Reports from London say Bowie's paintings are remarkably like Bailey's - there's even a brisk trade in Bowie Bailey T-shirts.
In the meantime, the 31-year-old Bailey still sees himself as being on the edge of the local art scene.
"Being seen as just Jim Bailey's son has been difficult for me. I've always been an outsider, growing up with eccentric parents who've encouraged my individuality; as a result, I have a romantic and fantastical outlook on life." Reality has been painful, especially, he admits, his consistent exclusion from the circle of Young Turks at the so-called "cutting edge" of local art. "I'm not a product of Michaelis or Wits," he shrugs.
The Goodman exhibition spans painting, sculpture and print.
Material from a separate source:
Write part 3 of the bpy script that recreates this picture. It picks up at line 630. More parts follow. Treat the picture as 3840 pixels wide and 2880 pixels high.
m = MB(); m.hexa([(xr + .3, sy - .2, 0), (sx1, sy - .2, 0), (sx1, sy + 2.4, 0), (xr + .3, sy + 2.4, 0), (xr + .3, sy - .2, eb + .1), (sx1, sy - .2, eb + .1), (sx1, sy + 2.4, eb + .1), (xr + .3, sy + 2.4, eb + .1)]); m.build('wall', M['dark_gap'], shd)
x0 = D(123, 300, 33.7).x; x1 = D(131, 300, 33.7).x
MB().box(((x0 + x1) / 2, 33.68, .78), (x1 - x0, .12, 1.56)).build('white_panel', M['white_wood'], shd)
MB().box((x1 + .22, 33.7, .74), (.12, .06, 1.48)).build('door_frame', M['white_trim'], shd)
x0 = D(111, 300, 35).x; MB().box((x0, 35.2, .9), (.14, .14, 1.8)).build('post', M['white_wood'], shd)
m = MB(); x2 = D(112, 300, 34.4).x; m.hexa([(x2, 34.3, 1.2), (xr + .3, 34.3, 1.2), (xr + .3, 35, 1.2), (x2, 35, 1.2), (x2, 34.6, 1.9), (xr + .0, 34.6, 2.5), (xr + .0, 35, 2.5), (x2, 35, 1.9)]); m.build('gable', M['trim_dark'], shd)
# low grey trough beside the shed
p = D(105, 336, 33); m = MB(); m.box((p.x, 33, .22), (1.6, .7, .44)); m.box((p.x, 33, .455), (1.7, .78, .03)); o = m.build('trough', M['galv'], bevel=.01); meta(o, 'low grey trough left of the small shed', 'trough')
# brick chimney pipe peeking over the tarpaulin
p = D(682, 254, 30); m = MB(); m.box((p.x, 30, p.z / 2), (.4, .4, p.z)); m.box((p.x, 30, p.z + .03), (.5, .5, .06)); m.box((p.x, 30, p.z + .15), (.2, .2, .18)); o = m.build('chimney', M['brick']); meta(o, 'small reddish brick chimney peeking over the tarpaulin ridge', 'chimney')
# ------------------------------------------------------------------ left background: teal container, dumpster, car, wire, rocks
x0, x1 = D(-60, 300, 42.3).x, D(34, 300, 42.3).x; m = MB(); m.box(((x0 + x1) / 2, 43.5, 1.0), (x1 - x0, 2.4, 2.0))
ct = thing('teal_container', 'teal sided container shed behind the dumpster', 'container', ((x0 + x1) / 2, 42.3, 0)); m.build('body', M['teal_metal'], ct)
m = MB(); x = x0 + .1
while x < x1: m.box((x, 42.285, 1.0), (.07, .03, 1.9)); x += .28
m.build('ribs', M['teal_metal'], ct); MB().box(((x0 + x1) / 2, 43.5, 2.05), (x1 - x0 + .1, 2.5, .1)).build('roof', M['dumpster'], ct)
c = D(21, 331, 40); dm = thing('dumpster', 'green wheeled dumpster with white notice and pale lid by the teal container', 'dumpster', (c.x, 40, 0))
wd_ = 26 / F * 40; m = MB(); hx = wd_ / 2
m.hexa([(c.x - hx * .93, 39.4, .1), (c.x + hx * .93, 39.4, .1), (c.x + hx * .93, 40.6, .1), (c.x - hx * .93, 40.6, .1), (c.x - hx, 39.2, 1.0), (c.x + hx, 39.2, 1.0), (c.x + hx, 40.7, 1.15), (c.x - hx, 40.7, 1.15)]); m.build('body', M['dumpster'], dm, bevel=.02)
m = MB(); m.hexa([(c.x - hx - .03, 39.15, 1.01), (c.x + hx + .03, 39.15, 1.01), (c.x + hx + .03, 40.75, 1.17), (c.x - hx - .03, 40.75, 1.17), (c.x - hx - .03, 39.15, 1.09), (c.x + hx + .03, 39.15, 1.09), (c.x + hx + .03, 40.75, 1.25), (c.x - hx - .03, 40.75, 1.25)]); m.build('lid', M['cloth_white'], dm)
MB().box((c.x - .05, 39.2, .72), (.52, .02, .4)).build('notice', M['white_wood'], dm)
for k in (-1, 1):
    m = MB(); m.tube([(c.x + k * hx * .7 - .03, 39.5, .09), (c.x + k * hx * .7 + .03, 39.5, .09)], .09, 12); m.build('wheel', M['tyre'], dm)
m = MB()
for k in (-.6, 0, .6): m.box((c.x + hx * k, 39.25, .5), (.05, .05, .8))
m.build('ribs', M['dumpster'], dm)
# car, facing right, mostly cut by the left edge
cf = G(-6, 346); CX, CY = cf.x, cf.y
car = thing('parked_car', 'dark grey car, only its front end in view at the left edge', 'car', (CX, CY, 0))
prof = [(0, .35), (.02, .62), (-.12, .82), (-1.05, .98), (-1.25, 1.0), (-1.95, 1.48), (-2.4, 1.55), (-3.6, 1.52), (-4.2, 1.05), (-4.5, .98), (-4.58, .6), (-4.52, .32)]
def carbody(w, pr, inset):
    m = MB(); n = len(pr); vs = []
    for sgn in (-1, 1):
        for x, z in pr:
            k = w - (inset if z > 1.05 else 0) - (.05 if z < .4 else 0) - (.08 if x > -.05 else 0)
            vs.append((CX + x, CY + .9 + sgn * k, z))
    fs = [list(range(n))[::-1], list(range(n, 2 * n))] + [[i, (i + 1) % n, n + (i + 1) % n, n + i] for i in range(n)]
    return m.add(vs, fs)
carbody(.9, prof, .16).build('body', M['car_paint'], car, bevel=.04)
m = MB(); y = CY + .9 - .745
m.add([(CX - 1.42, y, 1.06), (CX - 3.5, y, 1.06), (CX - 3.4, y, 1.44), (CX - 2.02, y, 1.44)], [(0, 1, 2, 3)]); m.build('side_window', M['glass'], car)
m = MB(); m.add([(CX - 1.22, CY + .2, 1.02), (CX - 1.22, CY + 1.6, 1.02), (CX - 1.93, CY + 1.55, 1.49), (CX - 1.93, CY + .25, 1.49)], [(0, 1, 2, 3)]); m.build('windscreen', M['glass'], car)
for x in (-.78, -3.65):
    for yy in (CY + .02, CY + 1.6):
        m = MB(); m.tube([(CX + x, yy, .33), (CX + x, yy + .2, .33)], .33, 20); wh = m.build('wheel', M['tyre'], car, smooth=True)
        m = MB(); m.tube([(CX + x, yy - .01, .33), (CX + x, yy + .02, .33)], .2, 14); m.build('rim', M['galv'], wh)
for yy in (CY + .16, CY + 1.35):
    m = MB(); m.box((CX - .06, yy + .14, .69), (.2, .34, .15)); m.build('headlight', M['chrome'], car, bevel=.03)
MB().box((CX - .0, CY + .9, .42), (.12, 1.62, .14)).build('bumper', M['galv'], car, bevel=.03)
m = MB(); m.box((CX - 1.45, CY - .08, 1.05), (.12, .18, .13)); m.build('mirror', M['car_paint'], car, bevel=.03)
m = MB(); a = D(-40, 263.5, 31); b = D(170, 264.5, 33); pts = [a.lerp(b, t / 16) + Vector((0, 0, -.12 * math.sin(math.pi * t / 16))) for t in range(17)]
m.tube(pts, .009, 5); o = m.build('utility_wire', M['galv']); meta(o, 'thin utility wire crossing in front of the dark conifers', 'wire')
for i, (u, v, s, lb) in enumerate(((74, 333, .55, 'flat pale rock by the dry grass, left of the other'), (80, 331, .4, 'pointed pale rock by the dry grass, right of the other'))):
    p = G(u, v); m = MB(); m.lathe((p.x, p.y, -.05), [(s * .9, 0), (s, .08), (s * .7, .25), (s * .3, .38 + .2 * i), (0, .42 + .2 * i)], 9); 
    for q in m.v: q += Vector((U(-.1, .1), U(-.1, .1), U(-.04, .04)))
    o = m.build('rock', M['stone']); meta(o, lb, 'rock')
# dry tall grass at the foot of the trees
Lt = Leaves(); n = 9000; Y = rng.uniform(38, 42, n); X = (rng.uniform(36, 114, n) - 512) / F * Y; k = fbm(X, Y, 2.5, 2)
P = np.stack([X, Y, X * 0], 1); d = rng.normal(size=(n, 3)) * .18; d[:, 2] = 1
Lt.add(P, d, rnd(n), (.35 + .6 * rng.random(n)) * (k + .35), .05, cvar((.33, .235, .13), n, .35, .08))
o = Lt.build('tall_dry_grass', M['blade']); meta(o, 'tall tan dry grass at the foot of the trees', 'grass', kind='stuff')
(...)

Bailey calls the small- to sized paintings his "cloud pantings" in which an abstract blob of paint develops into an image. Some are really good, combining
Chagall-like fantasy with the whimsy of early Hockney.
Bailey acknowledges the flimsier aspects of his artistic reputation: "In the past I would have reeled off 20 to 30 works knowing that some were not up to scratch.
This time, I've done 30 paintings over a three-month period and reworked them."
Potentially quaint subject matter like cats, pigs, mermaids and mad professors are disturbing rather than
cosy, and the way faces are used shows the influence of Robert
Hodgins.
His "co-exhibitor" at the Goodman is Joyce Ntobe' a figure of Bailey's imagination who began life as a protest against what Bailey saw as tokenism in the South African art world of the 80s
To make his point, Bailey entered a major art competition as
Ntobe, a tactic that succeeded when "her" work was accepted and his rejected.
"Joyce is still about protest and against political correctness," he says.
Bailey clearly still loves the fantasy. Joyce has steamed forward here with an installation of eight small Mother Earth figures. They're made from resin, lit from underneath and filled with objects like beads and lipsticks and Vaseline. They're beautiful. It maybe that Joyce will soon become an interior designer because these make wonderful lights.
This exhibition shows a slightly freakish talent which is out of step with current local art, but which is about the freedom of experimentation.
Bailey's energy is daunting. "There should be no limits to creativity," he says, adding: "I'd like to be a rock star."
His detractors might wave this comment as gleeful proof of his court jester role in local art yet Bailey is so far down the road of being regarded as a "serious" artist by people like Bowie and leading American art star Julian Schnabel that there's no turning back.
Although it's easy to see why he is regarded as a tinkering playboy, Bailey is deadly earnest when he says: "I can never see myself not painting," - even if his idea of success is "a chain of Beezy Bailey shops across the world".
Beezy Baily and Joyce Ntobe are exhibiting at the Goodman Gallery until May 13.